§ Aim of the exercise
Return, exactly as written, the run of lines that begins at the line containing "Write a Blender" and ends at the line containing "S.view_settings.use_curve_mapping = False". Nothing outside that run belongs in the answer.

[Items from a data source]
# # # #

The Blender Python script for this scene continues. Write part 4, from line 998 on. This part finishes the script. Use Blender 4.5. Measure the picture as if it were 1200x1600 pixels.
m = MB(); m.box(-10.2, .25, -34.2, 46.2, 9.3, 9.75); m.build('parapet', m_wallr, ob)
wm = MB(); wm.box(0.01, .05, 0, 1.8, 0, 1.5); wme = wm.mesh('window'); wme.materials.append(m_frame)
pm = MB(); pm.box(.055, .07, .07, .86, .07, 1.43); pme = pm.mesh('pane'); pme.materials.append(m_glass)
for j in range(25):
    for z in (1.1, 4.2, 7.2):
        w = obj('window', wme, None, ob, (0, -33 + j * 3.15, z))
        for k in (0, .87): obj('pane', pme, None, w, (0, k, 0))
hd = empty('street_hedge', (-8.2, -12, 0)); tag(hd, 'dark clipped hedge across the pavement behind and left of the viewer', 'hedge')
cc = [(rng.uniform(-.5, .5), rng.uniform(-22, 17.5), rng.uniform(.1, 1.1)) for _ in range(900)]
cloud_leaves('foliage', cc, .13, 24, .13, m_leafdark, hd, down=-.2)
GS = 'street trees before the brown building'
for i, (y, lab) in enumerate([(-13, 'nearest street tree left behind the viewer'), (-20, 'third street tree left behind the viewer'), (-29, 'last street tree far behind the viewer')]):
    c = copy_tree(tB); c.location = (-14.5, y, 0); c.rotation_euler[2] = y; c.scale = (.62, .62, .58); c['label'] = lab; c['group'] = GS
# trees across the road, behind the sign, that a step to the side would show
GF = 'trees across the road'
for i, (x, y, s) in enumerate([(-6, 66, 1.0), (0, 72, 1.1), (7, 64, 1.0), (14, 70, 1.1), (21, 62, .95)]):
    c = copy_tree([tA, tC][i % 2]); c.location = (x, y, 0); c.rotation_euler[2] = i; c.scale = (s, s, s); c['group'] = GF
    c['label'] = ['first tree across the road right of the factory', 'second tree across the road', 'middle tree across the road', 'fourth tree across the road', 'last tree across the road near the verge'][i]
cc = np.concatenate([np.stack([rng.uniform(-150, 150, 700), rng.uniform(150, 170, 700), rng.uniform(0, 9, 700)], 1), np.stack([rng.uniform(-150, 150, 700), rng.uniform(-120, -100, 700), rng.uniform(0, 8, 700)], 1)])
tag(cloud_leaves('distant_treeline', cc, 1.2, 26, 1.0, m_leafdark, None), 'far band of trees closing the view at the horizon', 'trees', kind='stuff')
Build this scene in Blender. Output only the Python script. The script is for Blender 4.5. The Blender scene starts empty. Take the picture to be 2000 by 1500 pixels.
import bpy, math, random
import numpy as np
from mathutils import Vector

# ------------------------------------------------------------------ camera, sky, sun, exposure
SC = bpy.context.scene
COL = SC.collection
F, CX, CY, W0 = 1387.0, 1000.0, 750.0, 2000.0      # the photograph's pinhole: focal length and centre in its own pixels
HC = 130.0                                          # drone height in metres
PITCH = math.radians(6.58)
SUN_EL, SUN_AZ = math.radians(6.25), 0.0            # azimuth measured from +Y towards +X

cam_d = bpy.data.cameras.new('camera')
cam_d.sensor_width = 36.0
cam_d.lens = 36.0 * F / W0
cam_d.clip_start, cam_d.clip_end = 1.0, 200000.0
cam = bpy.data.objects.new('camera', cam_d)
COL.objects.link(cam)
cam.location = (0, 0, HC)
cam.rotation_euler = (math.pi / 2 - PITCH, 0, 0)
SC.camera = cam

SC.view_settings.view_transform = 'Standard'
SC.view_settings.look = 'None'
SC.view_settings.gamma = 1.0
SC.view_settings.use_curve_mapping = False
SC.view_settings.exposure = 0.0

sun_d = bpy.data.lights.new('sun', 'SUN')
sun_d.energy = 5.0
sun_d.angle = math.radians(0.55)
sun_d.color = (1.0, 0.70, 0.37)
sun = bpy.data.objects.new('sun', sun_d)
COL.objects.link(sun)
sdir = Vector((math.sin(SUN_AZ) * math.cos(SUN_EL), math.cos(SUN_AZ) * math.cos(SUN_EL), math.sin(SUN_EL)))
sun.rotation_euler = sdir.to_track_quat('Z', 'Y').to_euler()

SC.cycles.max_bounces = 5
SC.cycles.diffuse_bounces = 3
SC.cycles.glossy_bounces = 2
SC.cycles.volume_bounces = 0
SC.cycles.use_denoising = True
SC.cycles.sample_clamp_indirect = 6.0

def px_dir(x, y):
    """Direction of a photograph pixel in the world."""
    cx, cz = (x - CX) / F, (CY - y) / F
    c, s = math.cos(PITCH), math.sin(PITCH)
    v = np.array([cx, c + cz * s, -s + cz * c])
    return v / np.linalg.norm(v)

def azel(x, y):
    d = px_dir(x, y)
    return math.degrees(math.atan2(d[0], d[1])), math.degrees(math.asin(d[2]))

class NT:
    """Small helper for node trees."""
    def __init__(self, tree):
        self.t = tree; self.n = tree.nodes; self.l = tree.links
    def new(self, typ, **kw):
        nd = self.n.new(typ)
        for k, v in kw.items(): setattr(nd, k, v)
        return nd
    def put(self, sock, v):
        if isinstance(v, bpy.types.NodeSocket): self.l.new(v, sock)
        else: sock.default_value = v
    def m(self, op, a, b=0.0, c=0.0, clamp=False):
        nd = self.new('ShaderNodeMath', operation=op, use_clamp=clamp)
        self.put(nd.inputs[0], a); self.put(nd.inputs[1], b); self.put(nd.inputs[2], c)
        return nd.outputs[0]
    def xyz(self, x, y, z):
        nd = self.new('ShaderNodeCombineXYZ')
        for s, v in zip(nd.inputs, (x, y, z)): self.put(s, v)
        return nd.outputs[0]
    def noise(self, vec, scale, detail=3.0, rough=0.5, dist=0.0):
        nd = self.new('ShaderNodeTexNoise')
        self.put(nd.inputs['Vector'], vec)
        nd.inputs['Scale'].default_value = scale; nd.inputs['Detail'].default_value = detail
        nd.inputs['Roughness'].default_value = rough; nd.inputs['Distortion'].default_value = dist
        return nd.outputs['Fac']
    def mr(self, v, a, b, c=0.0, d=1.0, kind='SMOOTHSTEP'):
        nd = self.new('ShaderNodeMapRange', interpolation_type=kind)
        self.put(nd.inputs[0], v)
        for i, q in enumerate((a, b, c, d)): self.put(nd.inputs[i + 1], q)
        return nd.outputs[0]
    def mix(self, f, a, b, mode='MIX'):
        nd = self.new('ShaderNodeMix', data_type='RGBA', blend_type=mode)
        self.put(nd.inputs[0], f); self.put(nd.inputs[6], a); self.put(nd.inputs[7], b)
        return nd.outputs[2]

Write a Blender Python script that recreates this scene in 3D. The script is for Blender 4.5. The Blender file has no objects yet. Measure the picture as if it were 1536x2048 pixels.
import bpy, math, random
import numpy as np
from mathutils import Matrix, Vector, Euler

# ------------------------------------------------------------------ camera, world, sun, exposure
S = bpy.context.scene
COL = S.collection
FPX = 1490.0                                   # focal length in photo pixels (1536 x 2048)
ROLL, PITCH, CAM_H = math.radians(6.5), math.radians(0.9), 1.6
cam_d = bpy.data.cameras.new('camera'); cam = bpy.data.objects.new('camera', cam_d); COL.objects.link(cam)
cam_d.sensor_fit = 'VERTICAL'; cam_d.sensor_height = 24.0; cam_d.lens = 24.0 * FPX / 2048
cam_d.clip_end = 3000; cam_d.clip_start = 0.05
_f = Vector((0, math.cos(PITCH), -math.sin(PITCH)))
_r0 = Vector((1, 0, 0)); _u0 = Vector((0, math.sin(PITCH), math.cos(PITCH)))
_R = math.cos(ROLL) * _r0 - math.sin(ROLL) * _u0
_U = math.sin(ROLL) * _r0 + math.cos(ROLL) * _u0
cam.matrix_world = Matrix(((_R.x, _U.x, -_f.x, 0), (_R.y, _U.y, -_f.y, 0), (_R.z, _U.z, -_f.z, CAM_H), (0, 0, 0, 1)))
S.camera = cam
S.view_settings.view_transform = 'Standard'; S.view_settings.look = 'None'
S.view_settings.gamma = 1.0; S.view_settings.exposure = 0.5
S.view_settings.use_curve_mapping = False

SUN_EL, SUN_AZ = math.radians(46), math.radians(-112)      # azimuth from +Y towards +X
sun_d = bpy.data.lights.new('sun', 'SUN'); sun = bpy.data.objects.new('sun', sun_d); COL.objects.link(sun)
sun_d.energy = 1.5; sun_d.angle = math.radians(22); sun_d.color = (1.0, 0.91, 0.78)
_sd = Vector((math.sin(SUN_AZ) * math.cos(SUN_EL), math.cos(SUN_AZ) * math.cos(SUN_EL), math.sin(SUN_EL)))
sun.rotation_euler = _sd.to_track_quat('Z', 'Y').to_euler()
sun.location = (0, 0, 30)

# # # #

§ The result
Write a Blender Python script that recreates this scene in 3D. The script is for Blender 4.5. The Blender file has no objects yet. Measure the picture as if it were 1536x2048 pixels.
import bpy, math, random
import numpy as np
from mathutils import Matrix, Vector, Euler

# ------------------------------------------------------------------ camera, world, sun, exposure
S = bpy.context.scene
COL = S.collection
FPX = 1490.0                                   # focal length in photo pixels (1536 x 2048)
ROLL, PITCH, CAM_H = math.radians(6.5), math.radians(0.9), 1.6
cam_d = bpy.data.cameras.new('camera'); cam = bpy.data.objects.new('camera', cam_d); COL.objects.link(cam)
cam_d.sensor_fit = 'VERTICAL'; cam_d.sensor_height = 24.0; cam_d.lens = 24.0 * FPX / 2048
cam_d.clip_end = 3000; cam_d.clip_start = 0.05
_f = Vector((0, math.cos(PITCH), -math.sin(PITCH)))
_r0 = Vector((1, 0, 0)); _u0 = Vector((0, math.sin(PITCH), math.cos(PITCH)))
_R = math.cos(ROLL) * _r0 - math.sin(ROLL) * _u0
_U = math.sin(ROLL) * _r0 + math.cos(ROLL) * _u0
cam.matrix_world = Matrix(((_R.x, _U.x, -_f.x, 0), (_R.y, _U.y, -_f.y, 0), (_R.z, _U.z, -_f.z, CAM_H), (0, 0, 0, 1)))
S.camera = cam
S.view_settings.view_transform = 'Standard'; S.view_settings.look = 'None'
S.view_settings.gamma = 1.0; S.view_settings.exposure = 0.5
S.view_settings.use_curve_mapping = False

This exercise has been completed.